The hostel was further away than I expected, more time lost. The woman at the desk said it was no problem if I stayed for a while, to work on my sat nav. While my computer was starting up, I walked to the desk to see if any beds were available, as a plan B. She said there was plenty. I looked at my watch. It was after 5pm. I grudgingly decided to stay at this hostel tonight, in Golant. I knew they’d have drying room, for my tent. I could also write about today now, instead of tomorrow morning. I still feel awkward at only cycling 25 miles. I need to cycle 50 a day, if I want to have 3 or 4 days off as well. I don’t like using one of my spare days this early in the trip, but I’m starting to like the phrase that came up earlier. Frustration is an indulgence I’ve lost interest in.

4 thoughts on “Cycling Britain: Day 2

  1. You’ll get faster as you go.. Hopefully you an have a few 60 mile days to make up for days like these. Another option is that you may be able to go faster if you lose some of the luggage. Maybe you can re-evaluate your pack after a week or so and optimize it a bit. Even if you end up a few miles short, this is going to be a fantastic experience, enjoy it!

  2. Thanks again, Jon. I’m sure I’ll get a little faster, and the hills are supposed to get a little less intense.I’m also learning what luggage I might be able to do without. I use most of it every day though, but I’m sure I’ll find some ways to get more efficient.

  3. Get the kinks worked out and stay positive–this is the experience of a lifetime!

    • I think you’re right Barb. It really is a matter of getting the kinks worked out.
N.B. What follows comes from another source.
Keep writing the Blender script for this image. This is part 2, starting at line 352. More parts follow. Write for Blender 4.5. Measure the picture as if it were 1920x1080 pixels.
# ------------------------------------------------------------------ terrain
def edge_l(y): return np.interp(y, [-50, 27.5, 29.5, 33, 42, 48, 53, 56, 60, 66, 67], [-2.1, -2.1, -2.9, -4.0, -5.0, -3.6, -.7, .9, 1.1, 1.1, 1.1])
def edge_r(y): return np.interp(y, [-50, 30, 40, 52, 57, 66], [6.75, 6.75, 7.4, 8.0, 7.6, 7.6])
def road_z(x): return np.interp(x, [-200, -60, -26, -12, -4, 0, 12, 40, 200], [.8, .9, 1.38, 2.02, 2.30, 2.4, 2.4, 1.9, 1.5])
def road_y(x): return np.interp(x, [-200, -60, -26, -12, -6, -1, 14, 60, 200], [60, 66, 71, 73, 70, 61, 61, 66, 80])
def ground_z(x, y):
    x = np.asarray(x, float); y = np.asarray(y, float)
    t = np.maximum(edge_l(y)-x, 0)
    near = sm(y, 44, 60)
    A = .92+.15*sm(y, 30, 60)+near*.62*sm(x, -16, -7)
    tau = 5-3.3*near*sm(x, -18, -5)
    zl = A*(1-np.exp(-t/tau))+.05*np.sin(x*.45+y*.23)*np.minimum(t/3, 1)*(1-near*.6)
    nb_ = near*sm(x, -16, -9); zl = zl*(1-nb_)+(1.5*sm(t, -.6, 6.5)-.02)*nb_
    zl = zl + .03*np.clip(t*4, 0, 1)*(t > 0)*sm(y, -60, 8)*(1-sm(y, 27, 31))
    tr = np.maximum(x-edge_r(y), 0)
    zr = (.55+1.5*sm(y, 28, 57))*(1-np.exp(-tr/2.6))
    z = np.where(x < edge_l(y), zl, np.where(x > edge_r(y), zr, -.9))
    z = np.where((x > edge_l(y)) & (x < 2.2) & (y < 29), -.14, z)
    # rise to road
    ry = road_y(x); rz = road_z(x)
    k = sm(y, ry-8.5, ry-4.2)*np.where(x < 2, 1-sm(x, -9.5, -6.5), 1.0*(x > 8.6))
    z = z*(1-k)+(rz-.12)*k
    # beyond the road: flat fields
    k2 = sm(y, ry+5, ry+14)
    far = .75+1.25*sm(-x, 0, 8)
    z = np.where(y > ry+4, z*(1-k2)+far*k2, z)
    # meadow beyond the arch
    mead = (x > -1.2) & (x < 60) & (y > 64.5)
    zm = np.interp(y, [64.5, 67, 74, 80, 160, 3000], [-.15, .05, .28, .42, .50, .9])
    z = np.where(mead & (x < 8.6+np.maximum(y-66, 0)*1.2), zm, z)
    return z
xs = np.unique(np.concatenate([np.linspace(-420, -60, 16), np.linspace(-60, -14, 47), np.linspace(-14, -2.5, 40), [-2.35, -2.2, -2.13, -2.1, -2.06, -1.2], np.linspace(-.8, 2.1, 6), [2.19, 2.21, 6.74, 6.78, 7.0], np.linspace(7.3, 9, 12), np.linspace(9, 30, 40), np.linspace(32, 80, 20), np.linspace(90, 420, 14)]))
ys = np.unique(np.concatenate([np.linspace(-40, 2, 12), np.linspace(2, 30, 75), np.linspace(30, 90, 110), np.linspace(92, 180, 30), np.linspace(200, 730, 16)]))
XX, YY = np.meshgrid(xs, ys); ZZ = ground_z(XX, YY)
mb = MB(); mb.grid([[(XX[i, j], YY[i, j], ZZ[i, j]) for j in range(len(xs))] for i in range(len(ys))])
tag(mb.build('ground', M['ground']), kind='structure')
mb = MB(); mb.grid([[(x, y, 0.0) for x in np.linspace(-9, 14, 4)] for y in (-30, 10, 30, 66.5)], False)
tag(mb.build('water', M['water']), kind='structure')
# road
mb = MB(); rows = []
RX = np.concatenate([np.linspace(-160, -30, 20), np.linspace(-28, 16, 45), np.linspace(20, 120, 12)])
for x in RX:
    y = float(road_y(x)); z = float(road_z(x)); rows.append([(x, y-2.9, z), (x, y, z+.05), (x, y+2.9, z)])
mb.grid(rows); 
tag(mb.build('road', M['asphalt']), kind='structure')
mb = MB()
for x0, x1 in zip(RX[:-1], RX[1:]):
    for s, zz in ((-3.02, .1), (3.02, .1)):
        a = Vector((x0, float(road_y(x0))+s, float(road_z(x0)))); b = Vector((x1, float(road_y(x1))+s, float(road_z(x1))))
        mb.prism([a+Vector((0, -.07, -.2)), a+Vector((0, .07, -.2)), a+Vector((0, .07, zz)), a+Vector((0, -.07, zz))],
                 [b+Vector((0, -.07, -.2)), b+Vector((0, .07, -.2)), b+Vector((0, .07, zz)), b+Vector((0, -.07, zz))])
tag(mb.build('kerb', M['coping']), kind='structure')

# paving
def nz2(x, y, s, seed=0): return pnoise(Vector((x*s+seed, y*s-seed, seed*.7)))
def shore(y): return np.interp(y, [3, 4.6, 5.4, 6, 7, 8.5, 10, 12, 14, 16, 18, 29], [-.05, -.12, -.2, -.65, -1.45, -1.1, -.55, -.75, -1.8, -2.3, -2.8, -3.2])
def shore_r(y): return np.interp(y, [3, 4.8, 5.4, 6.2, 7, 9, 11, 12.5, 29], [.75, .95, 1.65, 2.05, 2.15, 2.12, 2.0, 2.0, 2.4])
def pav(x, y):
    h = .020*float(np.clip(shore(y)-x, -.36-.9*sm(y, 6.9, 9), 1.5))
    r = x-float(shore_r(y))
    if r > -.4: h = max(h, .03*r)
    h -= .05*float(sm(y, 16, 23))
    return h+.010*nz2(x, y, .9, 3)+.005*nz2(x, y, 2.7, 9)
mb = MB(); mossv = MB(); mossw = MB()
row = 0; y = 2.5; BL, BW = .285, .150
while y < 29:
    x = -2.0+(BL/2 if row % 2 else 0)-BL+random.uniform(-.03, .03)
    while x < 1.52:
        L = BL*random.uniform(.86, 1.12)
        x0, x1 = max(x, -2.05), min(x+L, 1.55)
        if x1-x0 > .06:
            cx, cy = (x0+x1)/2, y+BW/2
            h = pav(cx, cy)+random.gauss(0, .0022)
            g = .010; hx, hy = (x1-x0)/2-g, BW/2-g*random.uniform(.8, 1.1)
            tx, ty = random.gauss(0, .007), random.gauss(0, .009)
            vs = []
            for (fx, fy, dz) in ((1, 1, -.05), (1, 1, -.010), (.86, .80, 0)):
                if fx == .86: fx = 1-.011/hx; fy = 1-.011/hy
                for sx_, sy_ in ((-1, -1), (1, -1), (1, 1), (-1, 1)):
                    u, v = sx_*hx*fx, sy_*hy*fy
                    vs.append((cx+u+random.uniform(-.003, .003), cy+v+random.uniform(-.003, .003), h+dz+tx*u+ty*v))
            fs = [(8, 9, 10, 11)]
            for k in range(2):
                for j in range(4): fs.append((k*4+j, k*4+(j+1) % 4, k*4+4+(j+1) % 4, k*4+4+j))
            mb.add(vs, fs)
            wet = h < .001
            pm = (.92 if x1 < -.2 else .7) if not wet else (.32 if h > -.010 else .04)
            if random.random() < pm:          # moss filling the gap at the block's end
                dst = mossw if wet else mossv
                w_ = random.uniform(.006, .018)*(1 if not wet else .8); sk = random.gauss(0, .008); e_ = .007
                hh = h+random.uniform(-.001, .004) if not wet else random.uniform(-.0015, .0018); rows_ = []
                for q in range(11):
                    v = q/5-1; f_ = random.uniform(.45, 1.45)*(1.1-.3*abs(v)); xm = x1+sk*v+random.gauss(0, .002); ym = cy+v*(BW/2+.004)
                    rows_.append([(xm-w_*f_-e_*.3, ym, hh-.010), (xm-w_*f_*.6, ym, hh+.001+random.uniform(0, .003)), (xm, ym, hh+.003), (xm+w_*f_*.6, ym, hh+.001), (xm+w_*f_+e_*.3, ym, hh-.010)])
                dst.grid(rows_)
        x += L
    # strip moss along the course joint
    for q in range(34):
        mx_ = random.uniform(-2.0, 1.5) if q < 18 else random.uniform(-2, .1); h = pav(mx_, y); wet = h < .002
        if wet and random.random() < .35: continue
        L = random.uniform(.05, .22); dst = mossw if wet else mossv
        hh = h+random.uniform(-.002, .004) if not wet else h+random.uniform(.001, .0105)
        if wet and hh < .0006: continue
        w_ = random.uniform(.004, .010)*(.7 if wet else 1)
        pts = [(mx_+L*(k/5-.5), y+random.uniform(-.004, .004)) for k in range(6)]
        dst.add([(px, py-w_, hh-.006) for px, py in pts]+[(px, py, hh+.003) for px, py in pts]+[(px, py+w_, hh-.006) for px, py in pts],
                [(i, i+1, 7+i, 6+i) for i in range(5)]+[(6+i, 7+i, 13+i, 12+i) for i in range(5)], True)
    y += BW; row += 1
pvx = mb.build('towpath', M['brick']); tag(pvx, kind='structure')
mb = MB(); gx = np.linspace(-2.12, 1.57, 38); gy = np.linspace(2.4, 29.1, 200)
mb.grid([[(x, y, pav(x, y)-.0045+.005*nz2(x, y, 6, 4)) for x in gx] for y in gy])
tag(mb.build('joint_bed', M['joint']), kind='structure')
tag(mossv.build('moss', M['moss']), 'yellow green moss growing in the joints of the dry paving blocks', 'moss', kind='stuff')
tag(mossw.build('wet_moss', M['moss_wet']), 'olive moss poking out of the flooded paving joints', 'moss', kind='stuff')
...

One challenge I’ve faced is finding a place to stay at night, after my mobile internet connection stopped working yestertday. As you’d guess, I need net access to find hostels or campsites. When it takes a while to find a campsite, I get behind on things that evening and into the following day, which means I start cycling later.

      I found an answer about 15 minutes ago, just stop by a pub. Most of them have wi-fi. The only tough part is that I can’t have a pint. Drinking one pint is like adding 10 pounds on each leg, bummer.

      Thanks for the posts you’ve made here!